__INFORMATION SUPPLIED__

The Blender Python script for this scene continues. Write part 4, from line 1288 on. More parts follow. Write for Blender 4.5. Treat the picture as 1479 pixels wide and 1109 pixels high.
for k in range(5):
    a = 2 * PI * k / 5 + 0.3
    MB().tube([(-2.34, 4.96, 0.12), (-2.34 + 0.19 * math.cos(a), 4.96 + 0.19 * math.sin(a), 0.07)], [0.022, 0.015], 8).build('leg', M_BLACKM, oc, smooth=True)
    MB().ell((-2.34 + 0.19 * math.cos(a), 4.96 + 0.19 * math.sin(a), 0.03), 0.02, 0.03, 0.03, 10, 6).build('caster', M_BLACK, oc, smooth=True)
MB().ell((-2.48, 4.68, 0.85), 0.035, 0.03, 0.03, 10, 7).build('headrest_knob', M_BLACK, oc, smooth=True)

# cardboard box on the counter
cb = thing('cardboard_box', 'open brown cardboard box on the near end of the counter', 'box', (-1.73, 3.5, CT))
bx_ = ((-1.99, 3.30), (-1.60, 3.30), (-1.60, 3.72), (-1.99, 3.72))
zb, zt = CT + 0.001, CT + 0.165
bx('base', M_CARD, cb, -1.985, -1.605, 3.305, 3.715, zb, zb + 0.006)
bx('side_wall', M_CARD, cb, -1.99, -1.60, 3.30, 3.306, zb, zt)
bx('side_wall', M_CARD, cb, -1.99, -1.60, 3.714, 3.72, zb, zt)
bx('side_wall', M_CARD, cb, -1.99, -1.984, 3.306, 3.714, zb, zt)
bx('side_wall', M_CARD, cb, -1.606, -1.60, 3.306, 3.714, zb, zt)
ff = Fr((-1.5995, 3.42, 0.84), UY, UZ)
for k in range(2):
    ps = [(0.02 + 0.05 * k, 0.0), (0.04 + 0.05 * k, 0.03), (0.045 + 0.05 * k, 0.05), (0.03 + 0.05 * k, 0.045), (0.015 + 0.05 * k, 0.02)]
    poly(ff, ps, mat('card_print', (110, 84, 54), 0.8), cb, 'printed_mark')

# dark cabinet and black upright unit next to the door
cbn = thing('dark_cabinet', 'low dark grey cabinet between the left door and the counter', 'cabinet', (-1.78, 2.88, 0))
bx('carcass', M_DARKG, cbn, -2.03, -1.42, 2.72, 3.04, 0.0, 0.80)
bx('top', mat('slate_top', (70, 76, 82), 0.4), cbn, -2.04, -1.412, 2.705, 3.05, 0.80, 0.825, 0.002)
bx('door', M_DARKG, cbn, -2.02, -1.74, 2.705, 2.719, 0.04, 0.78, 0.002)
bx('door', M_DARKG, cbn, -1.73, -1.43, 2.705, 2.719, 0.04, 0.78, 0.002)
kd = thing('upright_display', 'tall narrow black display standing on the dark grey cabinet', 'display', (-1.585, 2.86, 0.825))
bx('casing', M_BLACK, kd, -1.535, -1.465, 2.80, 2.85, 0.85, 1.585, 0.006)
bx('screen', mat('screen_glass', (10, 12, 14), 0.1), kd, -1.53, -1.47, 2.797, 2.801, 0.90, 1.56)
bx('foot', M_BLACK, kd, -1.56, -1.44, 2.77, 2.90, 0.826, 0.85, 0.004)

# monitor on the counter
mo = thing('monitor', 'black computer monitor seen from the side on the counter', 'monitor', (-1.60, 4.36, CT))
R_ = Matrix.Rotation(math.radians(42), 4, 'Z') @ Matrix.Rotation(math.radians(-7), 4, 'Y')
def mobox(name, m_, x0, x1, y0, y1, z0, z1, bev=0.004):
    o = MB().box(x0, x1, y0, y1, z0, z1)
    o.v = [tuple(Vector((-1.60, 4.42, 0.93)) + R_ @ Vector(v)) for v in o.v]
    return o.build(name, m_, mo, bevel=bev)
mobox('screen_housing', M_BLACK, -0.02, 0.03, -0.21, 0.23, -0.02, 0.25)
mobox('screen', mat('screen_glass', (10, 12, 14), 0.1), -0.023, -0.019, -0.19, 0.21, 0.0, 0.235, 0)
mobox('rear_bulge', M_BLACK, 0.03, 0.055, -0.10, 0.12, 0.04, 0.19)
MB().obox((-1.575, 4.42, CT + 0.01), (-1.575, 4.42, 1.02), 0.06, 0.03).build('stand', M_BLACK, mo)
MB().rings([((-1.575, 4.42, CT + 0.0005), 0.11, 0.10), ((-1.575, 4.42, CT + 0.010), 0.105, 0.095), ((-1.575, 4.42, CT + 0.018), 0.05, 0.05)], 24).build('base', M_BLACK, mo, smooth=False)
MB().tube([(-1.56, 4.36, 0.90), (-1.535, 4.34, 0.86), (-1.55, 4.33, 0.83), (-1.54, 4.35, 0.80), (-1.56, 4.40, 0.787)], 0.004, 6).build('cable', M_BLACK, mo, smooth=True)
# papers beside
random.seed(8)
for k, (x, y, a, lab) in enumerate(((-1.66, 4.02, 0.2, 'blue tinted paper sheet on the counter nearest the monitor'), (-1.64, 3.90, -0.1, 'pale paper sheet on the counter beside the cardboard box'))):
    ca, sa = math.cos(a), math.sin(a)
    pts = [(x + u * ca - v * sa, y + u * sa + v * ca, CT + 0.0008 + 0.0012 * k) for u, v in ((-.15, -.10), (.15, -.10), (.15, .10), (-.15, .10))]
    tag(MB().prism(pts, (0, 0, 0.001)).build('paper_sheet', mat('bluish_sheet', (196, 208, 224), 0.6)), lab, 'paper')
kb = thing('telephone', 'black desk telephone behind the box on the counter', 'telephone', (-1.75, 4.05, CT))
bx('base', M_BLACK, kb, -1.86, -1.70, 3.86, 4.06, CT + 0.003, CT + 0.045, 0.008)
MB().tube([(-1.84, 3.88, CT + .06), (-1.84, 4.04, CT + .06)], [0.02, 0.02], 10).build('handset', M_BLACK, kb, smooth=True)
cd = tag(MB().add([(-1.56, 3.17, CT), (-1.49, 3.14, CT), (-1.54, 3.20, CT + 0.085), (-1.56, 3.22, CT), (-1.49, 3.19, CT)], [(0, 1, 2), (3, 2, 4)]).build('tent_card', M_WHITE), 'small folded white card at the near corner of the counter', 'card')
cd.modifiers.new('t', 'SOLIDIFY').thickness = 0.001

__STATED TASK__
Print again each line of the listing above, exactly as it appears.

__RESPONSE TO THIS EXERCISE__
The Blender Python script for this scene continues. Write part 4, from line 1288 on. More parts follow. Write for Blender 4.5. Treat the picture as 1479 pixels wide and 1109 pixels high.
for k in range(5):
    a = 2 * PI * k / 5 + 0.3
    MB().tube([(-2.34, 4.96, 0.12), (-2.34 + 0.19 * math.cos(a), 4.96 + 0.19 * math.sin(a), 0.07)], [0.022, 0.015], 8).build('leg', M_BLACKM, oc, smooth=True)
    MB().ell((-2.34 + 0.19 * math.cos(a), 4.96 + 0.19 * math.sin(a), 0.03), 0.02, 0.03, 0.03, 10, 6).build('caster', M_BLACK, oc, smooth=True)
MB().ell((-2.48, 4.68, 0.85), 0.035, 0.03, 0.03, 10, 7).build('headrest_knob', M_BLACK, oc, smooth=True)

# cardboard box on the counter
cb = thing('cardboard_box', 'open brown cardboard box on the near end of the counter', 'box', (-1.73, 3.5, CT))
bx_ = ((-1.99, 3.30), (-1.60, 3.30), (-1.60, 3.72), (-1.99, 3.72))
zb, zt = CT + 0.001, CT + 0.165
bx('base', M_CARD, cb, -1.985, -1.605, 3.305, 3.715, zb, zb + 0.006)
bx('side_wall', M_CARD, cb, -1.99, -1.60, 3.30, 3.306, zb, zt)
bx('side_wall', M_CARD, cb, -1.99, -1.60, 3.714, 3.72, zb, zt)
bx('side_wall', M_CARD, cb, -1.99, -1.984, 3.306, 3.714, zb, zt)
bx('side_wall', M_CARD, cb, -1.606, -1.60, 3.306, 3.714, zb, zt)
ff = Fr((-1.5995, 3.42, 0.84), UY, UZ)
for k in range(2):
    ps = [(0.02 + 0.05 * k, 0.0), (0.04 + 0.05 * k, 0.03), (0.045 + 0.05 * k, 0.05), (0.03 + 0.05 * k, 0.045), (0.015 + 0.05 * k, 0.02)]
    poly(ff, ps, mat('card_print', (110, 84, 54), 0.8), cb, 'printed_mark')

# dark cabinet and black upright unit next to the door
cbn = thing('dark_cabinet', 'low dark grey cabinet between the left door and the counter', 'cabinet', (-1.78, 2.88, 0))
bx('carcass', M_DARKG, cbn, -2.03, -1.42, 2.72, 3.04, 0.0, 0.80)
bx('top', mat('slate_top', (70, 76, 82), 0.4), cbn, -2.04, -1.412, 2.705, 3.05, 0.80, 0.825, 0.002)
bx('door', M_DARKG, cbn, -2.02, -1.74, 2.705, 2.719, 0.04, 0.78, 0.002)
bx('door', M_DARKG, cbn, -1.73, -1.43, 2.705, 2.719, 0.04, 0.78, 0.002)
kd = thing('upright_display', 'tall narrow black display standing on the dark grey cabinet', 'display', (-1.585, 2.86, 0.825))
bx('casing', M_BLACK, kd, -1.535, -1.465, 2.80, 2.85, 0.85, 1.585, 0.006)
bx('screen', mat('screen_glass', (10, 12, 14), 0.1), kd, -1.53, -1.47, 2.797, 2.801, 0.90, 1.56)
bx('foot', M_BLACK, kd, -1.56, -1.44, 2.77, 2.90, 0.826, 0.85, 0.004)

# monitor on the counter
mo = thing('monitor', 'black computer monitor seen from the side on the counter', 'monitor', (-1.60, 4.36, CT))
R_ = Matrix.Rotation(math.radians(42), 4, 'Z') @ Matrix.Rotation(math.radians(-7), 4, 'Y')
def mobox(name, m_, x0, x1, y0, y1, z0, z1, bev=0.004):
    o = MB().box(x0, x1, y0, y1, z0, z1)
    o.v = [tuple(Vector((-1.60, 4.42, 0.93)) + R_ @ Vector(v)) for v in o.v]
    return o.build(name, m_, mo, bevel=bev)
mobox('screen_housing', M_BLACK, -0.02, 0.03, -0.21, 0.23, -0.02, 0.25)
mobox('screen', mat('screen_glass', (10, 12, 14), 0.1), -0.023, -0.019, -0.19, 0.21, 0.0, 0.235, 0)
mobox('rear_bulge', M_BLACK, 0.03, 0.055, -0.10, 0.12, 0.04, 0.19)
MB().obox((-1.575, 4.42, CT + 0.01), (-1.575, 4.42, 1.02), 0.06, 0.03).build('stand', M_BLACK, mo)
MB().rings([((-1.575, 4.42, CT + 0.0005), 0.11, 0.10), ((-1.575, 4.42, CT + 0.010), 0.105, 0.095), ((-1.575, 4.42, CT + 0.018), 0.05, 0.05)], 24).build('base', M_BLACK, mo, smooth=False)
MB().tube([(-1.56, 4.36, 0.90), (-1.535, 4.34, 0.86), (-1.55, 4.33, 0.83), (-1.54, 4.35, 0.80), (-1.56, 4.40, 0.787)], 0.004, 6).build('cable', M_BLACK, mo, smooth=True)
# papers beside
random.seed(8)
for k, (x, y, a, lab) in enumerate(((-1.66, 4.02, 0.2, 'blue tinted paper sheet on the counter nearest the monitor'), (-1.64, 3.90, -0.1, 'pale paper sheet on the counter beside the cardboard box'))):
    ca, sa = math.cos(a), math.sin(a)
    pts = [(x + u * ca - v * sa, y + u * sa + v * ca, CT + 0.0008 + 0.0012 * k) for u, v in ((-.15, -.10), (.15, -.10), (.15, .10), (-.15, .10))]
    tag(MB().prism(pts, (0, 0, 0.001)).build('paper_sheet', mat('bluish_sheet', (196, 208, 224), 0.6)), lab, 'paper')
kb = thing('telephone', 'black desk telephone behind the box on the counter', 'telephone', (-1.75, 4.05, CT))
bx('base', M_BLACK, kb, -1.86, -1.70, 3.86, 4.06, CT + 0.003, CT + 0.045, 0.008)
MB().tube([(-1.84, 3.88, CT + .06), (-1.84, 4.04, CT + .06)], [0.02, 0.02], 10).build('handset', M_BLACK, kb, smooth=True)
cd = tag(MB().add([(-1.56, 3.17, CT), (-1.49, 3.14, CT), (-1.54, 3.20, CT + 0.085), (-1.56, 3.22, CT), (-1.49, 3.19, CT)], [(0, 1, 2), (3, 2, 4)]).build('tent_card', M_WHITE), 'small folded white card at the near corner of the counter', 'card')
cd.modifiers.new('t', 'SOLIDIFY').thickness = 0.001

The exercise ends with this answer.